Validation- Always or Selective?
This writeup has been pending in my drafts, I was thinking of re-editing and making it crisper, but then it didn’t happen. So, I thought to put it as it is and come up with a second version later. Happy Reading!!
Remember the functionality of MS Excel in Data Tab: Data Validation- wherein the author puts checks and balances, defines conditions to ensure the results don't trigger errors. What does that functionality do to us? Essentially, that puts us in a controlling position wherein we define the probable values in that cell, which ultimately the user has to conform to run the subsequent data model. All we want is the right outcome. The good part is how casually we take the validation part as a given rule. But, what surprised me is that this outcome-driven approach and validation isn’t restricted only to work and instead has turned around the way of leading life.
Confused? Take a moment and think! We are frequently in doubt and unsure of what we do, and that's why we run back to our circles to seek validation. You know, the other day, I was attending a session on content marketing with Tanmay Bhat. He was detailing a crazy behavioral trait. These days, the content creators, instead of focusing on the content, are more focused on how to market the content, what time the content should be up on the media channels. And when they don't get the desired results, they blame the analytics for not boosting their content. This constant buzzing on getting approval from a third-person often deviates us from the main objective and path. Approval from someone who doesn't even know what we have done and how much time we have spent was somewhere agitating me.
The consultant in me grew, and I started looking for the root causes. Interestingly, as human nature, we hate seeking approvals and want to be our boss, always like to be in authority with the freedom to make decisions. But this behavior takes the last seat when we are in some dilemma or want someone to stand by us and support us to reignite the hidden confidence. The other time we run for opinion is when things and events are not working in our favor and whatever we are doing isn’t reaping the desired fruits. So, to hide our failures, we weave a story or blame some external factor.
I realized that I have also done that; sometimes, I have looked for external reasons to satisfy my actions when things turn out of the way. Over time, my peers have misunderstood me and given an unfavorable response; then, I used to do what I feel right regardless of what others think. And astonishingly, that moment was life-changing in my life. I started deriving satisfaction and even the courage to face the consequences of my actions. I realized everyone could make errors, and it's okay to commit and learn from them. There have been times when other’s advice has done more harm than aiding us. The recent events made me think and question myself, ‘Why do we turn up and seek validation from others in the first place?’

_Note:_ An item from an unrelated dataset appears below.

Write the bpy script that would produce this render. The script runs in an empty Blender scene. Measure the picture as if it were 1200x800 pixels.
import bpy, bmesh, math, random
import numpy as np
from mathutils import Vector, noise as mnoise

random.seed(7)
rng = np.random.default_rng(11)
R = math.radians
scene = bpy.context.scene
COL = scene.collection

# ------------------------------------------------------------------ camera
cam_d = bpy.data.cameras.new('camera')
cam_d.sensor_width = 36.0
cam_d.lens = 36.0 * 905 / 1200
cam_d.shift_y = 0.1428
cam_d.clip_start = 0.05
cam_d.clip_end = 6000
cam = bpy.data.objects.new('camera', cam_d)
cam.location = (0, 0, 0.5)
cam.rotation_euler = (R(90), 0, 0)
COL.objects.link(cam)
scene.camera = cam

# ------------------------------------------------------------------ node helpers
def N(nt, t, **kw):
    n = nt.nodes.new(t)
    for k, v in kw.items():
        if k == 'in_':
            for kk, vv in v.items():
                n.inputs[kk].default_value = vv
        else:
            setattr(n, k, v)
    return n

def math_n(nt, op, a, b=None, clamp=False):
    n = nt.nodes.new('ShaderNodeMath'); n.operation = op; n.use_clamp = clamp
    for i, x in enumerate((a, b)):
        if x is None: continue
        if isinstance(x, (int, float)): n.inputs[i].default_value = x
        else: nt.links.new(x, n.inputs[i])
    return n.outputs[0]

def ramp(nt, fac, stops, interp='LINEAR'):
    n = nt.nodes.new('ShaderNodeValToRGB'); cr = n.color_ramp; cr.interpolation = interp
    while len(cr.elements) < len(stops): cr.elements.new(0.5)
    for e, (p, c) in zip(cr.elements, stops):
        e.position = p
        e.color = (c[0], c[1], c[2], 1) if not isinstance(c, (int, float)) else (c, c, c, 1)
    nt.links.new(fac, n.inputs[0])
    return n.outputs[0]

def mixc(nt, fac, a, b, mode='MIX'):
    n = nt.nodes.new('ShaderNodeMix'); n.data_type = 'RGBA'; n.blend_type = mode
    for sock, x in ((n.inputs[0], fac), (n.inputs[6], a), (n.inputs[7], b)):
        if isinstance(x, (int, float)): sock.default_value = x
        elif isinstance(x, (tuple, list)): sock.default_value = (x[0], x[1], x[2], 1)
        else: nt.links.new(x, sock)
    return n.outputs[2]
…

Maybe to safeguard ourselves from future undesired outcomes, or if things go haywire, we have someone to transfer the blame/ responsibility on. And all this is for some mental peace and satisfaction. I don't know if this is right or wrong, but I have always felt that owning up to your mistakes helps you learn and leaves a positive mark on your mind. The next time a similar situation appears in front of you, you would smile and deal with it in the best possible manner. If we remove this barrier of not making errors, we would not need constant validation from others, and in case we do, the rule of the game would be pretty straightforward- We are responsible for our actions and not others.
Last bit on this piece and hopefully another worth mentioning point is that whenever we face such dilemmas, we turn our backs to our peers for the primary reason that they would better understand the situation. And we forget to include the set of people who might get bothered by our attempts. Oh yes: Family is where I am trying to draw your attention. We think that we are different from what our parents have gone through, but trust me, no one can give a piece of better advice than them. Since then, I have started routing my validation problem to this crazy duo. I realized that they never give advice but drop the hints of possible directions I can take along with the unconditional support to choose the path that I think fits well. They don’t overburden us with ifs and buts; instead, they make us calm and let us hop onto the bus we feel is right for us! Life seems so simple when the steering wheel is in your hands, and no fear of setback is lurking in your mind.
What is your take on seeking validation now? Always or Selective?